"The girl opened her mouth, 
I opened my veins 
The girl opened her heart 
I opened the door to another world"

"Undressed"

 Nonostante per molti il capolavoro indiscusso dei Tiamat, nella loro ormai quasi ventennale carriera ("Sumerian Cry" è stato pubblicato nell'89), sia "WildHoney", mi piace pensare che forse non tutti hanno colto la bellezza di cui è intriso questo "Clouds", così emozionale e intimo, ma allo stesso tempo rude e ribelle.

Partiamo col dire che siano nel 1992 e che ai tempi la scena death è in grandissima ascesa, il mondo del metal ha definitivamente scoperto e accettato la sua costola più estrema, riuscendo, alla lunga, anche a sfruttarne il lato più correlato al music-biz (pasti pensare al successo di vendite dei Sepultura di "Chaos A.D." o più in piccolo alle 300.000 copie vendute dagli Obituary di "The end complete").

In questo magma ribollente ormai non più allo stato primordiale, già alcuni gruppi hanno iniziato percorsi dissimili verso lidi creativi non particolarmente battuti: così  i Paradise Lost passano dal sulfureo "Gothic" al più accessibile "Shades of God", mentre gli Anatema con "The Silent Enigma" si appresteranno a smorzare l'efferatezza e le ruvidità di "Serenades" . E i Tiamat? Alla fine degli anni '80 presero parte alla nascita della scena death scandinava, rinunciando però già in partenza a quelle sonorità che resero poi famosi gruppi come Entombed, Dismember, Grave et simila, pur mantenendone struttura e soprattutto testi di chiaro stampo occultistico/satanico, usanza questa che a tuttora non hanno perso (vedasi i testi dell'ultimo "Prey").

Dopo "Sumerian Cry" e "The Astral Sleep" , quest'ultimo davvero una deliziosa piccola perla musicale, i nostri (o meglio il leader e maggior compositore Johan Edlund) decidono che sarebbe stato il caso di discostarsi maggiormente dal trend e pubblicano "Clouds": i retaggi death/doom, ancora fortemente presenti soprattutto nella vocals, vengono interlacciati con magniloquenza da sofferti ma sempre azzeccati inserimenti di tastiera, delicate partiture pre "gothic era" emergono chiaramente, disseminate nell'arco di sviluppo dell'intero disco.

L'album si presenta chiaramente non come un concept, ma onestamente durante i circa 40 minuti di musica proposta, le atmosfere sognanti spesso quasi soffuse, ovviamente condite con qualche sfuriata in particolar modo come sottofondo a passionali e sensuali assoli, danno l'idea di una notevole continuità d'intenti non essendoci song troppo dissonanti tra loro.
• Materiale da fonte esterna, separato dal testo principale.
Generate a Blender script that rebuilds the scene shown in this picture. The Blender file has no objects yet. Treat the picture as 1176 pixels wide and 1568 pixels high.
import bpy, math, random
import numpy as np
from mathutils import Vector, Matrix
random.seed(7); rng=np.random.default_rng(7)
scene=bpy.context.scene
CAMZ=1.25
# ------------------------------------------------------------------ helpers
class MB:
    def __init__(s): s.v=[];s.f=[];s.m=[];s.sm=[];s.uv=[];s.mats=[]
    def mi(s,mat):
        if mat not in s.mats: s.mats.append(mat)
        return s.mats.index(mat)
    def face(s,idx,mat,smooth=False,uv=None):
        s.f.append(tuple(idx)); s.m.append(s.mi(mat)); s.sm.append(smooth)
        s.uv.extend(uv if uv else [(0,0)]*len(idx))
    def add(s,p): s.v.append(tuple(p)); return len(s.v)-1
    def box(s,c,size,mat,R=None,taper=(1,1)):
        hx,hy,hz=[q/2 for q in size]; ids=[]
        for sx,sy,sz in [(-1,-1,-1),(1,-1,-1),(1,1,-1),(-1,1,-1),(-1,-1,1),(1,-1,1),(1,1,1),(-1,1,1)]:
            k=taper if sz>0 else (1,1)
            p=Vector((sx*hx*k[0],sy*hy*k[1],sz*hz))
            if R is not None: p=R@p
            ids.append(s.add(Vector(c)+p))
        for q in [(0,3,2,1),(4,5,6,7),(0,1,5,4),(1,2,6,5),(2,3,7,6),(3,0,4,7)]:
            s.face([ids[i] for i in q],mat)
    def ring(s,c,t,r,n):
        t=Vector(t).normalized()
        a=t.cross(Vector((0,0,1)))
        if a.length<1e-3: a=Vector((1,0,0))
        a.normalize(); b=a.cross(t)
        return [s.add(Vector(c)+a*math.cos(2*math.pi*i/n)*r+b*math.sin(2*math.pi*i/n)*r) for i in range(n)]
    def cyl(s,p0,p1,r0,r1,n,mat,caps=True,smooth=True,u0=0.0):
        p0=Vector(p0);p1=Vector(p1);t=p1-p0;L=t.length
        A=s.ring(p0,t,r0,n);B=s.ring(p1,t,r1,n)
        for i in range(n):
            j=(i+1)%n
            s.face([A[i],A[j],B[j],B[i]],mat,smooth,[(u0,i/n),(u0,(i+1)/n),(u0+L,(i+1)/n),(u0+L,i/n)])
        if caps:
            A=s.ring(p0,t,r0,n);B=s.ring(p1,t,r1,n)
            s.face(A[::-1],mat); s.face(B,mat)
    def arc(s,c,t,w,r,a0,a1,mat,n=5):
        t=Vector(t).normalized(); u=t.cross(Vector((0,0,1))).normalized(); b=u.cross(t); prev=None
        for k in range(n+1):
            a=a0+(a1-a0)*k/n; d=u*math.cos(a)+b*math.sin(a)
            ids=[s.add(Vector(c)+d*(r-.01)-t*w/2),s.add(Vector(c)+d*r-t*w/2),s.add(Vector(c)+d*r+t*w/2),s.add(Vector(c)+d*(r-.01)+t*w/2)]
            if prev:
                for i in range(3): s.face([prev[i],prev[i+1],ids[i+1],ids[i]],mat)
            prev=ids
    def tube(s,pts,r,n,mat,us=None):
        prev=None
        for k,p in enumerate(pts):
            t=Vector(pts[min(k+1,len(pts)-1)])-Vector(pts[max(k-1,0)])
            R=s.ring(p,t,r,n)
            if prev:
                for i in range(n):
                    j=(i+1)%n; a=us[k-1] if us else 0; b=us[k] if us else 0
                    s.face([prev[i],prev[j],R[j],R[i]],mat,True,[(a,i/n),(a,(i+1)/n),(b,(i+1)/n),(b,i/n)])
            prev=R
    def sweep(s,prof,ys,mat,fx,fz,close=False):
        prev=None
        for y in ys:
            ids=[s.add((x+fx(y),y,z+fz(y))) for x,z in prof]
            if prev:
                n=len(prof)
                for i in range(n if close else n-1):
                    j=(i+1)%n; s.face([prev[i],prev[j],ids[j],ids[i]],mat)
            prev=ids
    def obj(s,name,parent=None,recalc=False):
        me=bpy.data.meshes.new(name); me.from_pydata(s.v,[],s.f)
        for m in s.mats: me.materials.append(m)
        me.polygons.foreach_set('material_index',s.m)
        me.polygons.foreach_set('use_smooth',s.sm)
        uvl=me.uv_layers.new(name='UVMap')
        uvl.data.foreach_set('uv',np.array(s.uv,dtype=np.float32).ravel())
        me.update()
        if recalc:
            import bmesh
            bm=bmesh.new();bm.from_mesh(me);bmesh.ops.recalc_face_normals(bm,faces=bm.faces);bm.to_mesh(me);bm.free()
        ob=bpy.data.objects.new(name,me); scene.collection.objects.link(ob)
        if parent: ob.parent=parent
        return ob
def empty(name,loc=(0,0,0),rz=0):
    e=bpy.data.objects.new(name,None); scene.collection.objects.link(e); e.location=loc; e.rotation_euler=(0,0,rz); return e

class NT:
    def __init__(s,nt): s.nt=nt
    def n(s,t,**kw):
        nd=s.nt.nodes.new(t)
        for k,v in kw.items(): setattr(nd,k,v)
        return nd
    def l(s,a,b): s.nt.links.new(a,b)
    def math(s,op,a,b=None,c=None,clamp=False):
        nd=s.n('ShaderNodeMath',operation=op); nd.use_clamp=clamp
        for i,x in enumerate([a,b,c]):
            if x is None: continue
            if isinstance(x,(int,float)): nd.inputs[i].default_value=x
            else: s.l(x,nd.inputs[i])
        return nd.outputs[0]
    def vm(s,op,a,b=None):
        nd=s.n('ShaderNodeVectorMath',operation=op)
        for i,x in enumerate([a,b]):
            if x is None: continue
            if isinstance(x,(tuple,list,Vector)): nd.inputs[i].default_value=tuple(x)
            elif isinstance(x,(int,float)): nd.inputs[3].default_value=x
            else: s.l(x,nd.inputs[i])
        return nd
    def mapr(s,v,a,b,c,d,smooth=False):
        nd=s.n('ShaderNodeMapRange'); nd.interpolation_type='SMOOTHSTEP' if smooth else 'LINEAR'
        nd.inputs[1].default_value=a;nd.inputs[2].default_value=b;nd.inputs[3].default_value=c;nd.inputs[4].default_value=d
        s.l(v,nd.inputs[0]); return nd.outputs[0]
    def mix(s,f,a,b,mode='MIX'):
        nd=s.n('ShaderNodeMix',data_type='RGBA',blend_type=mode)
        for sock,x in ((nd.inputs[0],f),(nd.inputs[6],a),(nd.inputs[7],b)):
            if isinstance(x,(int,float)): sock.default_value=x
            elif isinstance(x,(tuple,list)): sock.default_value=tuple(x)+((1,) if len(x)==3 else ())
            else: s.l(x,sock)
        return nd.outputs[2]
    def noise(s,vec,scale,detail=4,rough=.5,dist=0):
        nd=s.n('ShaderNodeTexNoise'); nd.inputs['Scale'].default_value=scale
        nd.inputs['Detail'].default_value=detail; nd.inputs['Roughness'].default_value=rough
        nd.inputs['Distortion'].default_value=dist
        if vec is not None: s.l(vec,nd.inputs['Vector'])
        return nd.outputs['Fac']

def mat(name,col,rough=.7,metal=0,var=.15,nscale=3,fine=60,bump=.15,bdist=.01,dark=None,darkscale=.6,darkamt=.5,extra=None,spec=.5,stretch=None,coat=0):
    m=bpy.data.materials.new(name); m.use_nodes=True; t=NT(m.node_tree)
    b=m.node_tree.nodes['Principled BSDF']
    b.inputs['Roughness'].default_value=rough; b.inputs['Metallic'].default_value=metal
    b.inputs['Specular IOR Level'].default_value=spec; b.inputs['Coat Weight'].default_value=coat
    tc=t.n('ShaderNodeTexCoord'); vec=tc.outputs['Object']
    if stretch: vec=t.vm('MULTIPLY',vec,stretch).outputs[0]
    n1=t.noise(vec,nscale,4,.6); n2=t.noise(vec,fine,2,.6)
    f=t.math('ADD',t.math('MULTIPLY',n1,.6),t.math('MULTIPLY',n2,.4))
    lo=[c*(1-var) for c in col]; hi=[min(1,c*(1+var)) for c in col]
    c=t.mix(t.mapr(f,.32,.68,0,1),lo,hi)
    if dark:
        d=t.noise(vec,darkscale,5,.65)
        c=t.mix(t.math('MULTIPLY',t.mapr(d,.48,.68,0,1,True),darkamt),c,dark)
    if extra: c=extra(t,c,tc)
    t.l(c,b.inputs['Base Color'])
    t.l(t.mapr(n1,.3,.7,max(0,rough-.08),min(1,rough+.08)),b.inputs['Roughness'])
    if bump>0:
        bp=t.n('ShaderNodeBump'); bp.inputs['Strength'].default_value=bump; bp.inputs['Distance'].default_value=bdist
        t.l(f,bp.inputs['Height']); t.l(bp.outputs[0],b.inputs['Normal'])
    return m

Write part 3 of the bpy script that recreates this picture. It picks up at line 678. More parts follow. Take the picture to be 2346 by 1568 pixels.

A questa omogeneità, che non significa pezzi in fotocopia, si inseriscono anche le lyrics, spesso incentrate su temi sentimentali, amore (anche verso Satana), delusioni ed osservazioni sulla bellezza e profondità dell'universo.

Nel caso di "Clouds" forse la descrizione track-by-track non è molto funzionale, poiché nelle singole songs non sia hanno così repentini cambi o variazioni da giustificarne la minuziosa descrizione: bisogna solo entrare "in un sogno" e lasciarsi pervadere dalle meravigliose sensazioni sonore che pezzi come l'opener o "A caress of star" sanno regalare, struggersi sulle note di "Forever Burning Flames" e "The Sleeping beauty", per poi risvegliarsi nella sofferenza di "Undressed".

Davvero centrato anche il contesto grafico che accompagna il disco, ad opera del grande Kristian Wahlin, che riesce con pochi ma deliziosi disegni a concentrare le emozioni che il disco sa esprimere, catturando la vera essenza di "Clouds".

Personalmente il disco che emozionalmente preferisco dei Tiamat.